Two days ago, this article was published on xoJane.
A Boston University student relates her account of how the student newspaper, The Daily Free Press, reported the incident of her sexual assault using “a pun involving a popular rap song that describes the sexual appeal of a woman’s body” in the crime logs section.
Shockingly, this was not the first time that the DFP had trivialized a crime with a catchy pun or phrase. The author of the article gives several other examples of this practice. She goes on to say that when she brought it up to one of the student managing editors, she was told “that’s just what they’re like.”
The author’s words:
I felt less-than-human. The day in my life that I was sexually assaulted marked a before-and-after divider in how I felt about myself as a human being and as a woman, and this thoughtless, demeaning description of it by somebody who is a fellow student and supposed “journalist” minimized it to a fucking RAP PUN. This was over a year and a half ago, and I am still livid.

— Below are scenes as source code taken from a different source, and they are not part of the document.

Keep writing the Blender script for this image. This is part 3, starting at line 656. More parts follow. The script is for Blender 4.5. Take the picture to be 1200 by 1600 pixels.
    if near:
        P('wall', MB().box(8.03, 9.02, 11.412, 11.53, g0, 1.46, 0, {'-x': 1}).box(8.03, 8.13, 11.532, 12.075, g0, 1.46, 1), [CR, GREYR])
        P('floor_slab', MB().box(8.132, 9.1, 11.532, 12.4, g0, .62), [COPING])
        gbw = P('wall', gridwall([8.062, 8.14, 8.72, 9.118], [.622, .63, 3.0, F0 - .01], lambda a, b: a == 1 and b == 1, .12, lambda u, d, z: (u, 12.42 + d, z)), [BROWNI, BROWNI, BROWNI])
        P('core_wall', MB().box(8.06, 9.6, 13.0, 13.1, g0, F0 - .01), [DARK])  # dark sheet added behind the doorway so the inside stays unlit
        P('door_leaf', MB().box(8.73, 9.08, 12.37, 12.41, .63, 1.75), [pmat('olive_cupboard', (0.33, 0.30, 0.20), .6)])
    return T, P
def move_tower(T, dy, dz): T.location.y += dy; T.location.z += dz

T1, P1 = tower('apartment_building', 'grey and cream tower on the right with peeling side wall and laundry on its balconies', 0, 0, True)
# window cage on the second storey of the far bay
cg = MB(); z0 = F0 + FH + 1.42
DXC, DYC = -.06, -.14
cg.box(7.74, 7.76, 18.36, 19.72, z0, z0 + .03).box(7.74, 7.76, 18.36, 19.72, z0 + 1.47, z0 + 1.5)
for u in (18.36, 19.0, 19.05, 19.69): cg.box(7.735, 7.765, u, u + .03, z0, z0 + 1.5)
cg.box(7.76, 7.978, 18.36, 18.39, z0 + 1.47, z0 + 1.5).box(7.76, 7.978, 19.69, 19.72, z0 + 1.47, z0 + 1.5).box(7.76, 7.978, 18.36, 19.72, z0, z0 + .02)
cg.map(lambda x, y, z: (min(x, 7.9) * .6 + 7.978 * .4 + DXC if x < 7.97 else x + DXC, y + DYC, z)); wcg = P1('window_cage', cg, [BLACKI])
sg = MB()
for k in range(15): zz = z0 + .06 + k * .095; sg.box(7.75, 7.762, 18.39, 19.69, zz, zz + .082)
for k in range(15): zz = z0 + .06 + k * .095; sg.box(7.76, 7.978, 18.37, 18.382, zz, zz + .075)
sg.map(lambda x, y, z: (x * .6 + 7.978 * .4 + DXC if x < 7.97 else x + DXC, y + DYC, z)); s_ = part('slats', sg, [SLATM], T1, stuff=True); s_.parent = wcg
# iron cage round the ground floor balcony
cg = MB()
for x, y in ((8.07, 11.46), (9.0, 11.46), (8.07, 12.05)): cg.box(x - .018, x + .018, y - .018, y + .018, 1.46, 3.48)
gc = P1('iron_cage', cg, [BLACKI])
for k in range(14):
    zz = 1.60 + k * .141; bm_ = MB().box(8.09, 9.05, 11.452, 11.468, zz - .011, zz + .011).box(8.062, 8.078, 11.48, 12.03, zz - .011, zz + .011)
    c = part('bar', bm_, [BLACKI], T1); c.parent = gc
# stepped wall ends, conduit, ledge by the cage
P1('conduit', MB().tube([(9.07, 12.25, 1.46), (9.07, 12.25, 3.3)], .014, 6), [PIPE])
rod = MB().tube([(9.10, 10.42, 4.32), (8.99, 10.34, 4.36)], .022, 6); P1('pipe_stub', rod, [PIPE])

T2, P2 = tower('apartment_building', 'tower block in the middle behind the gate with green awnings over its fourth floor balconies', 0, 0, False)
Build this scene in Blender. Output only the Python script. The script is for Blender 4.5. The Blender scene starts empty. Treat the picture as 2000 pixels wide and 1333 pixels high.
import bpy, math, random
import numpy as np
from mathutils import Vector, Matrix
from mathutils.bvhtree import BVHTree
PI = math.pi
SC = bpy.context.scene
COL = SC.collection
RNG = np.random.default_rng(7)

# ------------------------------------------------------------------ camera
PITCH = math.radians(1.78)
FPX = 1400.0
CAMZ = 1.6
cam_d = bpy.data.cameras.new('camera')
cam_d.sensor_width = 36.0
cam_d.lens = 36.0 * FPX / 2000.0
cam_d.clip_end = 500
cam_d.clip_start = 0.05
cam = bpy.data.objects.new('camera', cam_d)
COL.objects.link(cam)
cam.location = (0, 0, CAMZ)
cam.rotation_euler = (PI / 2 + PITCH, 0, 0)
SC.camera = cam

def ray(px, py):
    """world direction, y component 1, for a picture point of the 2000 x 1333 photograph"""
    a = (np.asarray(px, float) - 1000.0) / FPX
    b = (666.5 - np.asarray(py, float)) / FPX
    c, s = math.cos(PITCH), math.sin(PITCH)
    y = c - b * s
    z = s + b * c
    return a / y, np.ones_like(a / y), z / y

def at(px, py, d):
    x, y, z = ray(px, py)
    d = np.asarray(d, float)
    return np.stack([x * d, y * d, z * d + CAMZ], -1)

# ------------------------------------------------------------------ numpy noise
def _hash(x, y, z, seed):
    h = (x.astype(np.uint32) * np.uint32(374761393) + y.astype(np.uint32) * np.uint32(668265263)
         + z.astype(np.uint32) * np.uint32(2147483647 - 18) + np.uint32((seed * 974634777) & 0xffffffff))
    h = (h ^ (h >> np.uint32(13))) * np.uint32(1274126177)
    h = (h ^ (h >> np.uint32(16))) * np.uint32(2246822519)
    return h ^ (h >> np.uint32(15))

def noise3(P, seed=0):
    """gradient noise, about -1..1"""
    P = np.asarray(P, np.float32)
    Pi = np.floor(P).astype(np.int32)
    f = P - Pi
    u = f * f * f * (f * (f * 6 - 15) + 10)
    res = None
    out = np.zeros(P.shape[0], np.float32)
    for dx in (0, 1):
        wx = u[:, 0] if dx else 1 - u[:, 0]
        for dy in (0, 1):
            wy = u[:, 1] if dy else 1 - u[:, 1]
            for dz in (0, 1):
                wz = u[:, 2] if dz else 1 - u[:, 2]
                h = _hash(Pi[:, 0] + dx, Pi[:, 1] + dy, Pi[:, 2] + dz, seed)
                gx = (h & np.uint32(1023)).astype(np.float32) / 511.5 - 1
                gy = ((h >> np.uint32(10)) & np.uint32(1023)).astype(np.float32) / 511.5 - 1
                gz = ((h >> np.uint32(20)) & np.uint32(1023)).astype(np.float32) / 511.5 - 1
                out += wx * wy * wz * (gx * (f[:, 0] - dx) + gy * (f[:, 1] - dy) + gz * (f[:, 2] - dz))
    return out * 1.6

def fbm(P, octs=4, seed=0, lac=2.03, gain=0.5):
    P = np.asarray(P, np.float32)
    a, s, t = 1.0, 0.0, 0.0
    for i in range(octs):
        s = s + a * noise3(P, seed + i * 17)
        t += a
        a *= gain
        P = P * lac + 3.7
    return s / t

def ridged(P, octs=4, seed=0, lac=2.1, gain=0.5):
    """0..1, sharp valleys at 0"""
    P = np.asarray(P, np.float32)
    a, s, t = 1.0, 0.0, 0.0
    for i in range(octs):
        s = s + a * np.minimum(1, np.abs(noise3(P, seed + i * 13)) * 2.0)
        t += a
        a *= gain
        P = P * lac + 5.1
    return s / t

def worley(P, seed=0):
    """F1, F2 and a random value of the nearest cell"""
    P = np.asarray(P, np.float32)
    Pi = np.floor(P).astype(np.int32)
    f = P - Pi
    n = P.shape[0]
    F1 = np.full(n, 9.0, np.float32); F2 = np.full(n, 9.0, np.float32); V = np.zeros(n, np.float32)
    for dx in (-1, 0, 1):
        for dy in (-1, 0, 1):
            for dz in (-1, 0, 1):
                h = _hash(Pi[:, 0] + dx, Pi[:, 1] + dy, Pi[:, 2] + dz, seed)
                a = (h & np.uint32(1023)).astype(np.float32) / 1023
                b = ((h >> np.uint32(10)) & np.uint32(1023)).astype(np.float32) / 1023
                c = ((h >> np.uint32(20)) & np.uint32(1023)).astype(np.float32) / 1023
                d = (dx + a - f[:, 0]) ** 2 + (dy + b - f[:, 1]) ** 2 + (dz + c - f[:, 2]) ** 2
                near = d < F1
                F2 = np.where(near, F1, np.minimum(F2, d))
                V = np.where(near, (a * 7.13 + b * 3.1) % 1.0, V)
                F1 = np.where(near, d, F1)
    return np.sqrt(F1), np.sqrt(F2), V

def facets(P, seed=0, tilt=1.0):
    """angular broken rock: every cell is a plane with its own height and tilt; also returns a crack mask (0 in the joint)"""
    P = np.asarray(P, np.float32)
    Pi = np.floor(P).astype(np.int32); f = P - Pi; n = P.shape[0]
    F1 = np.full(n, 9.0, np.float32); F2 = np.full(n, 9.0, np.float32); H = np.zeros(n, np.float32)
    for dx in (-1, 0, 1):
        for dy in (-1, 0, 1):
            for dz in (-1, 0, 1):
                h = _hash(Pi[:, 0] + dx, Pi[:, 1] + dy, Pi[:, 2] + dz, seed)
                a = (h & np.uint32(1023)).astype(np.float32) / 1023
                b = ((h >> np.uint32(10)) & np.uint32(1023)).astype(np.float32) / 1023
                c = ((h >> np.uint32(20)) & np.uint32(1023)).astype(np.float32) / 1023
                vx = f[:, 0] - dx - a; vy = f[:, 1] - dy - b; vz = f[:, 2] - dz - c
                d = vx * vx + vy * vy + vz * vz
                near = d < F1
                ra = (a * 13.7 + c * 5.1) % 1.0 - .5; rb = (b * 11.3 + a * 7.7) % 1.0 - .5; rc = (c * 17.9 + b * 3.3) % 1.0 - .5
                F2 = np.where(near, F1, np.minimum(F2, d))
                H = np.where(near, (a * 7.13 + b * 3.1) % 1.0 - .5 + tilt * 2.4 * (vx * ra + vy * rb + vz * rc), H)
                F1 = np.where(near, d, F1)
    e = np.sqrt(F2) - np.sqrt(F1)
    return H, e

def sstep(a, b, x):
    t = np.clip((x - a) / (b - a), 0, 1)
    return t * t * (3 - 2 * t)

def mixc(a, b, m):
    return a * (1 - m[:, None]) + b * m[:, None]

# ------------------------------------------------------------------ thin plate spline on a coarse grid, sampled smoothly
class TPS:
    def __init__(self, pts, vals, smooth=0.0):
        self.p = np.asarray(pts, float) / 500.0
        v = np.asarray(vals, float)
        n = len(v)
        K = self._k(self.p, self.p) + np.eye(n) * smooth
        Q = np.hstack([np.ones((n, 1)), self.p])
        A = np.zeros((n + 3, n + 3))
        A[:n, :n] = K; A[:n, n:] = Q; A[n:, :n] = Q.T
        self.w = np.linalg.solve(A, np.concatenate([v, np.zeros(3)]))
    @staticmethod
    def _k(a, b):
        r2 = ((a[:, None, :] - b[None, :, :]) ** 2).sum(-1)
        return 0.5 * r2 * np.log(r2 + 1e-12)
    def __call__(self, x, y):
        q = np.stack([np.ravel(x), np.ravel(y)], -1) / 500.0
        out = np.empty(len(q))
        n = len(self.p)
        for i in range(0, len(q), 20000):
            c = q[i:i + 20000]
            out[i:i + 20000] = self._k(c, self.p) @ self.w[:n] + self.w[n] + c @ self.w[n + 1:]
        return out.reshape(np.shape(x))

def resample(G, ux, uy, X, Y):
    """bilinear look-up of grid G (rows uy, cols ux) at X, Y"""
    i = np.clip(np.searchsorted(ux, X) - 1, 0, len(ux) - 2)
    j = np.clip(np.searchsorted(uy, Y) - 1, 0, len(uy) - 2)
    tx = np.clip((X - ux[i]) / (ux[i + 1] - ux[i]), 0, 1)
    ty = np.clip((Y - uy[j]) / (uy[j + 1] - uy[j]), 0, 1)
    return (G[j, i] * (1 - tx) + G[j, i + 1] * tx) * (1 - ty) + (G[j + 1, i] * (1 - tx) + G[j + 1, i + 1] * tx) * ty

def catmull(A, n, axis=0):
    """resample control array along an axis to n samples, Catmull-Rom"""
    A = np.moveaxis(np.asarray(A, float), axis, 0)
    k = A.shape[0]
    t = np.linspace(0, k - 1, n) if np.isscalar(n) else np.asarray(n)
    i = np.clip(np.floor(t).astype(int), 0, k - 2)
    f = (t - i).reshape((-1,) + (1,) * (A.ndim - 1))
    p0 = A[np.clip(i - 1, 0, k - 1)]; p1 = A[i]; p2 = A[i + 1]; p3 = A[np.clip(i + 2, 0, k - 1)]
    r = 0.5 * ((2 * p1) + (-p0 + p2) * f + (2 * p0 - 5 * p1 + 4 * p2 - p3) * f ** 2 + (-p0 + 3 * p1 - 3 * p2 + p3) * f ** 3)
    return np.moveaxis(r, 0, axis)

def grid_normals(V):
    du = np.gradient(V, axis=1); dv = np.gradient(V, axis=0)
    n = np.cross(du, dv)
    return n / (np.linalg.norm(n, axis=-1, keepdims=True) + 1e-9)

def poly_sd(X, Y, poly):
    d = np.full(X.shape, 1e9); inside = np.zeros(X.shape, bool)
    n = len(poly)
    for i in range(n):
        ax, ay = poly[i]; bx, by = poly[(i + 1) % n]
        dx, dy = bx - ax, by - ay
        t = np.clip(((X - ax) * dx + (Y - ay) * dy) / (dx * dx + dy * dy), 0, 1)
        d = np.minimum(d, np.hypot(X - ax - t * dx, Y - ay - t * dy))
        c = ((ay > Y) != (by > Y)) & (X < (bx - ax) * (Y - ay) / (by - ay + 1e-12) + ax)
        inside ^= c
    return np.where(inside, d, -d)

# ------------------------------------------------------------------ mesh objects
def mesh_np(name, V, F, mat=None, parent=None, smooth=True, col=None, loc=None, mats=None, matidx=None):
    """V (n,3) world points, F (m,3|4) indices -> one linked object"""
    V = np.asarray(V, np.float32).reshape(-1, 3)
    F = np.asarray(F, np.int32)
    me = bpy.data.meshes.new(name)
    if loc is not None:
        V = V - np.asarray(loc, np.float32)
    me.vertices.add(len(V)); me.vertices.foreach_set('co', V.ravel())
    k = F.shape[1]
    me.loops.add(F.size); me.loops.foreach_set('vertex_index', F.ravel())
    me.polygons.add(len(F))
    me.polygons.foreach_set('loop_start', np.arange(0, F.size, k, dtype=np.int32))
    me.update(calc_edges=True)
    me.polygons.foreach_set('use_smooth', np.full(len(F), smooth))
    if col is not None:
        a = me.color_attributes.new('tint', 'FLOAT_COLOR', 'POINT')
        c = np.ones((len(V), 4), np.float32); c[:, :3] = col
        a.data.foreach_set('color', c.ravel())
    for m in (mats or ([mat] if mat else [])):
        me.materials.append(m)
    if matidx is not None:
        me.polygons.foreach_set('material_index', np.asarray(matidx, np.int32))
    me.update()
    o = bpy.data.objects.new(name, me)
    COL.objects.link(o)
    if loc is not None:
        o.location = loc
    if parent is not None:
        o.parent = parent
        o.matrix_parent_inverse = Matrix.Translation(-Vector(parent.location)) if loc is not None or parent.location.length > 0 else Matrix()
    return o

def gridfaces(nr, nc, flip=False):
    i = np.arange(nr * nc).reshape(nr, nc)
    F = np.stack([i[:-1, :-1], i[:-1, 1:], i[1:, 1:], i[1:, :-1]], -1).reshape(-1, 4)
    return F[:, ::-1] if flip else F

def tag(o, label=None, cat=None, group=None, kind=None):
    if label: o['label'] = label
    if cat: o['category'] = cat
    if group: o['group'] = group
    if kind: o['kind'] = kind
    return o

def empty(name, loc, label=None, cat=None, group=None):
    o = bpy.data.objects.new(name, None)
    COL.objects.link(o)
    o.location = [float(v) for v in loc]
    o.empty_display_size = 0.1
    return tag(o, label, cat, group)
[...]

The DFP issued an apology, declaring that they would put an end to this practice of satirizing crimes by updating the past headlines as well as only using serious ones in the future. They also “plan to begin mandatory sensitivity training for new editors at the start of each semester.”
However, the issue doesn’t seem solved to us or the author of the xoJane post, who stated that “the apology did not come off as very sincere and I remain unhappy with them and their conduct.”
What exactly will this sensitivity training consist of? As aptly put by one of the comments on the DFP’s apology: “I’m not sure how sensitivity training will help anyone who finds humor in rape, hate crimes & violence.” And it seems that the real issue is with the current editors who were the ones who actually wrote the offensive tag-lines.
As a BU student, I want my school to be the type of community where things like this wouldn’t fly in the first place. Why have issues as serious as sexual assault been insensitively trivialized by the DFP on multiple occasions? Let alone, once?
The DFP is a student newspaper. It should be the voice of the student body – it shouldn’t alienate students with such blatantly offensive and distasteful content.
We at Hoochie will endeavor to hold the DFP to its promise to “improve its coverage of student affairs, its reputation and credibility and its sensitivity to crimes that continue to plague our campus.”